Recién arrancan, escabrosos, los 80; Galtieri se aventura a las Malvinas y la ropa de la película es ardua y buscada con esmero: suéteres Bariloche apastelados y posiblemente marplatenses, pantalones pinzados en gabardinas adamantinas que se ajustan a la cintura sin saber para qué, un calzoncillo estampado en op-art que hoy parecería una malla o cualquier cosa. Me pruebo todo sin chistar y la vestuarista –ante la falta de espejo en locación– me susurra: “No te preocupes, igual nunca podremos vernos, salvo a través de un artificio”. Cuánta razón. Que el artificio se llame espejo, Full HD o selfie no le resta espanto al trauma: podemos ver con nuestros ojos nuestras extremidades, nuestro abdomen, nuestro sexo, pero nunca la espalda y mucho menos, nunca, jamás, el propio rostro, las puertas hacia el alma. Recuerdo que noté esto por primera vez en Psicología, en cuarto año, tratando de iniciarme en la materia. Y de entender qué somos psíquicamente las personas. Y qué historia nos contamos sobre lo que no se ve.
El deseo de verse, de reiniciar de un plumazo esa incompletitud, genera más de un manotazo de ahogado. El cine es quizás el más notable, si dejamos de lado a su hermana manierista, la TV. Ya desde su prehistoria, el problema de cómo vemos “naturalmente” y de cómo reproducir esa “naturalidad” conduce a una seudociencia de lentes, cortes y ejes que requiere unos cuatro años de estudio en las escuelas. Dos personas enfrentadas que hablan un poco (algo que en teatro se da per se y sin artificio) se convierten en cine en una batería de agujeros negros.
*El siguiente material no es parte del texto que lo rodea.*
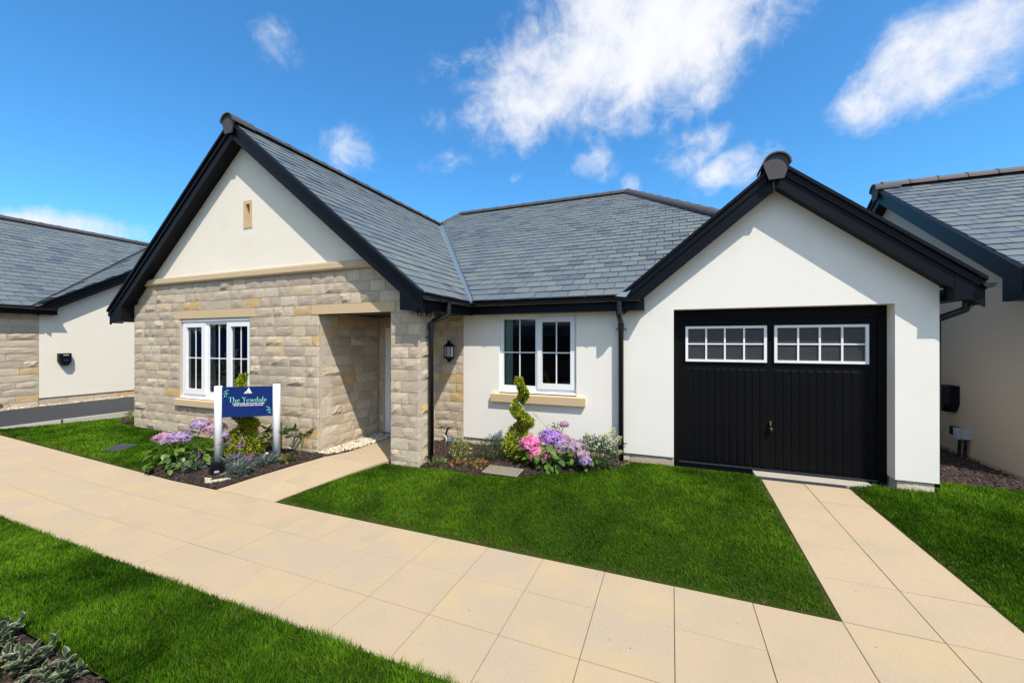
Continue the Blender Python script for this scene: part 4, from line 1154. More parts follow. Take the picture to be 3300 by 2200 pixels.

Primero se ve hablar a uno y el otro se ubica en referencia, es decir, se le ve la nuca, un hombro, un pedacito expresivo: esto hace que el espectador crea que está adentro de la situación y no en su butaca. ¿De dónde habrá salido esta directriz del ojo? Después se da vuelta la cámara para filmar al otro hablante. El público no lo sabe, pero ese movimiento lleva horas: hay que sacar a todos los que estaban de ese lado con sus cachivaches y armatostes, pintar paredes que se veían mal, ajustar empapelados, desenchufar todo y enchufarlo en otra parte, vigilar que el sol no haya cambiado o anularlo directamente con unos paneles gigantescos que se caen cuando hay viento y que se atan con métodos tan sofisticados que justifican la aparición de una profesión entera y sindicada, remaquillar a los actores sobre los que el tiempo sigue trabajando en línea recta hacia el desastre y que en la pausa han recibido llamadas de sus agentes, de sus ex, de sus maestras jardineras, de sus contadores olvidadizos. Cuando todo está listo, el director simplemente vuelve a solicitar la naturalidad de ese diálogo, ahora macerado de Cronos como una sangría o una purga.
Se hace lo que se puede, sobre todo usando el suéter Bariloche. Al final de la jornada, todo pega, toda esa mentira escandalosa al servicio de una reconstrucción para satisfacer a un ojo cómodo, inventado en Hollywood hace más de un siglo. Claro que hay directores que filman de otra manera. Pero cuando lo hacen saben que transgreden. Que la ley es implacable, si bien arbitraria. Entonces saltan ejes, dejan crecer barbas que no estaban, dibujan con el sol en las paredes lo que Natura determine. También así se puede contar la misma historia.
En este caso, por ejemplo, la historia es Malvinas y vale mil veces la pena. Es una historia que nos ha sido sustraída con engaños. En ese ejercicio sistemático de ajustar los planos a la comodidad, ¿nos hemos contado esta historia para satisfacer a qué tipo de ojo? No me refiero al cine, sino a la Historia con mayúsculas. A cómo la Historia agrupa las historias y las sella para siempre.
Toda vocación artística surge de desestimar la objetividad de la Historia. Explorar el alma y el guardarropas de los sujetos a los que esa Historia dejó silbando bajito a fuerza de imponer a gritos una versión pública y solemne.
En esta película que filma Nicolás Savignone yo soy un padre no especialmente preparado que de pronto debate si no será más justo ayudar a su hijo a desertar. Me espera un largo viaje. Tiene razón mi vestuarista: no nos veremos, no nos entenderemos, si no es a través de un artificio.